NASSP appreciates this opportunity to provide feedback to the Commission and looks forward to further engagement as the FCC continues the important work of expanding and modernizing the E-Rate program for the 21st century. 


[1] Modernizing the E-rate Program for Schools and Libraries, WC Docket 13-184, Report and Order and Further Notice of Proposed Rulemaking (2014) (July Order).[2] Gigi Sohn and Patrick Halley (2014). Answers to Common Questions about the E-Rate Modernization Proposal to Get Wi-Fi in ALL Schools and Libraries. Retrieved from http://www.fcc.gov/blog/answers-common-questions-about-e-rate-modernization-proposal-get-wi-fi-all-schools-and-librarie. [3] Wireline Competition Bureau & Office of Strategic Planning and Policy, WC Docket 13-184, Staff Report (Aug. 12, 2014), at 18. [4] CoSN’s E-Rate and Broadband Survey 2013, In the Matter of Modernizing the E-Rate Program for Schools and Libraries, WC Docket 13-184 (Nov. 7, 2013), at 3. [5] Ta’Chelle Jones (2014).
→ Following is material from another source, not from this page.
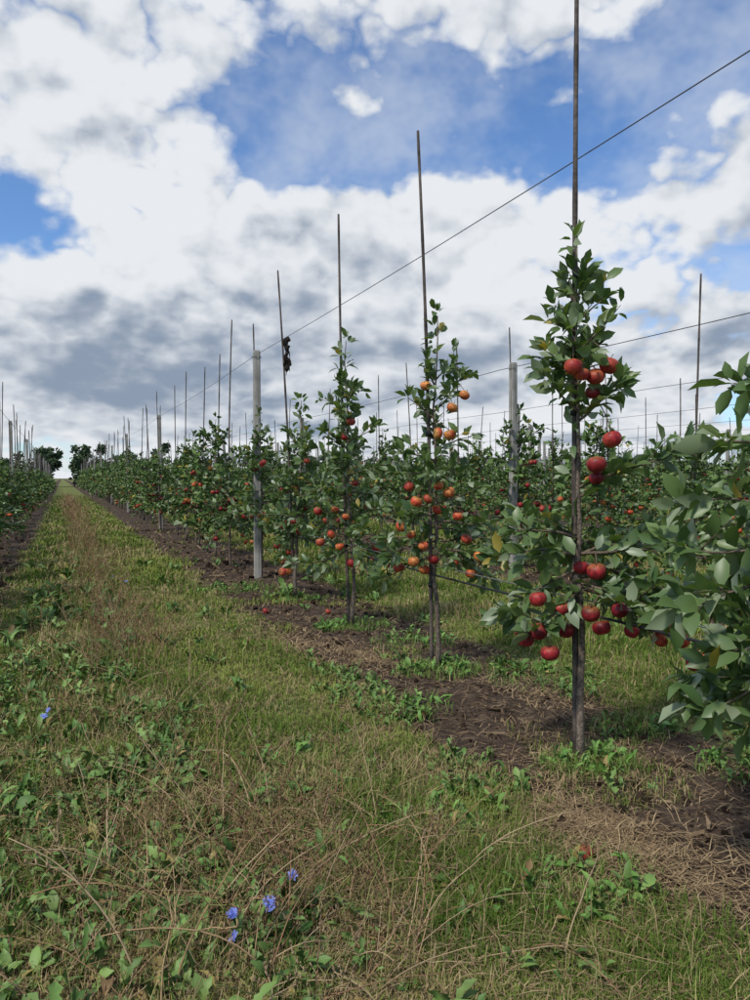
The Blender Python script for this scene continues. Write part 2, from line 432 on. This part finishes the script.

Balancing the E-Rate Budget, Funds For Learning Retrieved from http://www.fundsforlearning.com/blog/2014/09/balancing-the-e-rate-budget (FFL Chart). [6] CoSN and Education Superhighway, Analysis of Costs to Upgrade and Maintain Robust Local Area Networks for all K-12 Public Schools, In the Matter of Modernizing the E-Rate Program for Schools and Libraries, WC Docket 13-184 (May 2014), at 5. [7] FFL Chart. [8] 47 U.S.C. § 254(h)(2)(A); Federal-State Joint Board on Universal Service, CC Docket 96-45, Report and Order, 12 FCC Rcd 8776, 8801, paras. 46-48 (1997) (Universal Service First Report and Order). [9] Comments of EdLiNC, In the Matter of Modernizing the E-Rate Program for Schools and Libraries, WC Docket 13-184, September 16, 2013, pp. 8-9.